▶ _Instruction_
All of the material below is to be retyped exactly.
§
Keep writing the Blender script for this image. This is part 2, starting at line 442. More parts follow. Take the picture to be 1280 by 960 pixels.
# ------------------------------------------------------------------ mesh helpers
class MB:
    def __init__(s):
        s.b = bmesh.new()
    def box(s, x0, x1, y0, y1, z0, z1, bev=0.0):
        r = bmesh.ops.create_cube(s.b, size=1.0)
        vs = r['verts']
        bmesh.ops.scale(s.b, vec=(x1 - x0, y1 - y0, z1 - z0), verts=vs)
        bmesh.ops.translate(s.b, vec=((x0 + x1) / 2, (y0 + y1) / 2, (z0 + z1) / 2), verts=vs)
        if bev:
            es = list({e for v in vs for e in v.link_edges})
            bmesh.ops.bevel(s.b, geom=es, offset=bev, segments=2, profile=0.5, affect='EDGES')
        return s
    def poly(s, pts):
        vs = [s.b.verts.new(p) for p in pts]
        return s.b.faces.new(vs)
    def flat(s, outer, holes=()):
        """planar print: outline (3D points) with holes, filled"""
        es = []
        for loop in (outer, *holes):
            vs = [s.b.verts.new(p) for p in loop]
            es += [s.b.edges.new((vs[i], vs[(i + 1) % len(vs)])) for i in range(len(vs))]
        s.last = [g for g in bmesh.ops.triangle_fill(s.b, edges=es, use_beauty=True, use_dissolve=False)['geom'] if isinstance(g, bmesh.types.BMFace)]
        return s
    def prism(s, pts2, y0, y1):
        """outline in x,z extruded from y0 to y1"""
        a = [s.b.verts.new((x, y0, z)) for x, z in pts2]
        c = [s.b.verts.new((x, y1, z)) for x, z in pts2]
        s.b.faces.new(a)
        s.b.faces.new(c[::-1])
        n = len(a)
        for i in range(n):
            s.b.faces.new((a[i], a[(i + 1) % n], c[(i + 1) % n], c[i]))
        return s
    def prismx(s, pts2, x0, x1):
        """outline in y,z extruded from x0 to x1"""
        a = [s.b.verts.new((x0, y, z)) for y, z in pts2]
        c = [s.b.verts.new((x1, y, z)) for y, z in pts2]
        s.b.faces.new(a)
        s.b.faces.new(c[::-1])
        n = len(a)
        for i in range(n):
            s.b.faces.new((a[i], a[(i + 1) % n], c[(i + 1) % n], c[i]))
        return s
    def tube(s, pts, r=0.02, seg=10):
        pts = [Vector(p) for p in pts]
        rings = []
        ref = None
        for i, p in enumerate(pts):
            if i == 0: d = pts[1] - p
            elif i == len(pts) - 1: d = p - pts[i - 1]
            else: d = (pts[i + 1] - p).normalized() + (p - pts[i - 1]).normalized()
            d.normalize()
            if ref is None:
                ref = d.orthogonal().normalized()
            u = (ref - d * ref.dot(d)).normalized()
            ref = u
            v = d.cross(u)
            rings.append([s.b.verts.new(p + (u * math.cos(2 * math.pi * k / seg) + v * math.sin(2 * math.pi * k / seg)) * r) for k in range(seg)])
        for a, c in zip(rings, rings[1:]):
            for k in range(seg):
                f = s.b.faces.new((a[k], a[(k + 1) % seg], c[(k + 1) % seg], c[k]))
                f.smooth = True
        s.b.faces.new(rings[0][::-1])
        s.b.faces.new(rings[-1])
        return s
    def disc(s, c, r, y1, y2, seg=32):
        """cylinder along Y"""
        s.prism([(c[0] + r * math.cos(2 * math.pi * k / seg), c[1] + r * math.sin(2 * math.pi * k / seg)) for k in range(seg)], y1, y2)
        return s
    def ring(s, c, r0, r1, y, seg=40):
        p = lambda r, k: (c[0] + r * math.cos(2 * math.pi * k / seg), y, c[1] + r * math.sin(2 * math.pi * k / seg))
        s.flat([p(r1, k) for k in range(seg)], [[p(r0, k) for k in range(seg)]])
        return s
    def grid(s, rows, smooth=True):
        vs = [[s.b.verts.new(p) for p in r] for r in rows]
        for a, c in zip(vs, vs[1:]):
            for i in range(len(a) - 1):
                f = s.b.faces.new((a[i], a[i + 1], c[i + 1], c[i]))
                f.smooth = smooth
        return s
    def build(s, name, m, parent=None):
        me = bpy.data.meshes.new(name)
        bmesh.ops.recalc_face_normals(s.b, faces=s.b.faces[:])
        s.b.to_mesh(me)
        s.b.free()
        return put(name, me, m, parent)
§
▶ _Finished exercise_
Keep writing the Blender script for this image. This is part 2, starting at line 442. More parts follow. Take the picture to be 1280 by 960 pixels.
# ------------------------------------------------------------------ mesh helpers
class MB:
    def __init__(s):
        s.b = bmesh.new()
    def box(s, x0, x1, y0, y1, z0, z1, bev=0.0):
        r = bmesh.ops.create_cube(s.b, size=1.0)
        vs = r['verts']
        bmesh.ops.scale(s.b, vec=(x1 - x0, y1 - y0, z1 - z0), verts=vs)
        bmesh.ops.translate(s.b, vec=((x0 + x1) / 2, (y0 + y1) / 2, (z0 + z1) / 2), verts=vs)
        if bev:
            es = list({e for v in vs for e in v.link_edges})
            bmesh.ops.bevel(s.b, geom=es, offset=bev, segments=2, profile=0.5, affect='EDGES')
        return s
    def poly(s, pts):
        vs = [s.b.verts.new(p) for p in pts]
        return s.b.faces.new(vs)
    def flat(s, outer, holes=()):
        """planar print: outline (3D points) with holes, filled"""
        es = []
        for loop in (outer, *holes):
            vs = [s.b.verts.new(p) for p in loop]
            es += [s.b.edges.new((vs[i], vs[(i + 1) % len(vs)])) for i in range(len(vs))]
        s.last = [g for g in bmesh.ops.triangle_fill(s.b, edges=es, use_beauty=True, use_dissolve=False)['geom'] if isinstance(g, bmesh.types.BMFace)]
        return s
    def prism(s, pts2, y0, y1):
        """outline in x,z extruded from y0 to y1"""
        a = [s.b.verts.new((x, y0, z)) for x, z in pts2]
        c = [s.b.verts.new((x, y1, z)) for x, z in pts2]
        s.b.faces.new(a)
        s.b.faces.new(c[::-1])
        n = len(a)
        for i in range(n):
            s.b.faces.new((a[i], a[(i + 1) % n], c[(i + 1) % n], c[i]))
        return s
    def prismx(s, pts2, x0, x1):
        """outline in y,z extruded from x0 to x1"""
        a = [s.b.verts.new((x0, y, z)) for y, z in pts2]
        c = [s.b.verts.new((x1, y, z)) for y, z in pts2]
        s.b.faces.new(a)
        s.b.faces.new(c[::-1])
        n = len(a)
        for i in range(n):
            s.b.faces.new((a[i], a[(i + 1) % n], c[(i + 1) % n], c[i]))
        return s
    def tube(s, pts, r=0.02, seg=10):
        pts = [Vector(p) for p in pts]
        rings = []
        ref = None
        for i, p in enumerate(pts):
            if i == 0: d = pts[1] - p
            elif i == len(pts) - 1: d = p - pts[i - 1]
            else: d = (pts[i + 1] - p).normalized() + (p - pts[i - 1]).normalized()
            d.normalize()
            if ref is None:
                ref = d.orthogonal().normalized()
            u = (ref - d * ref.dot(d)).normalized()
            ref = u
            v = d.cross(u)
            rings.append([s.b.verts.new(p + (u * math.cos(2 * math.pi * k / seg) + v * math.sin(2 * math.pi * k / seg)) * r) for k in range(seg)])
        for a, c in zip(rings, rings[1:]):
            for k in range(seg):
                f = s.b.faces.new((a[k], a[(k + 1) % seg], c[(k + 1) % seg], c[k]))
                f.smooth = True
        s.b.faces.new(rings[0][::-1])
        s.b.faces.new(rings[-1])
        return s
    def disc(s, c, r, y1, y2, seg=32):
        """cylinder along Y"""
        s.prism([(c[0] + r * math.cos(2 * math.pi * k / seg), c[1] + r * math.sin(2 * math.pi * k / seg)) for k in range(seg)], y1, y2)
        return s
    def ring(s, c, r0, r1, y, seg=40):
        p = lambda r, k: (c[0] + r * math.cos(2 * math.pi * k / seg), y, c[1] + r * math.sin(2 * math.pi * k / seg))
        s.flat([p(r1, k) for k in range(seg)], [[p(r0, k) for k in range(seg)]])
        return s
    def grid(s, rows, smooth=True):
        vs = [[s.b.verts.new(p) for p in r] for r in rows]
        for a, c in zip(vs, vs[1:]):
            for i in range(len(a) - 1):
                f = s.b.faces.new((a[i], a[i + 1], c[i + 1], c[i]))
                f.smooth = smooth
        return s
    def build(s, name, m, parent=None):
        me = bpy.data.meshes.new(name)
        bmesh.ops.recalc_face_normals(s.b, faces=s.b.faces[:])
        s.b.to_mesh(me)
        s.b.free()
        return put(name, me, m, parent)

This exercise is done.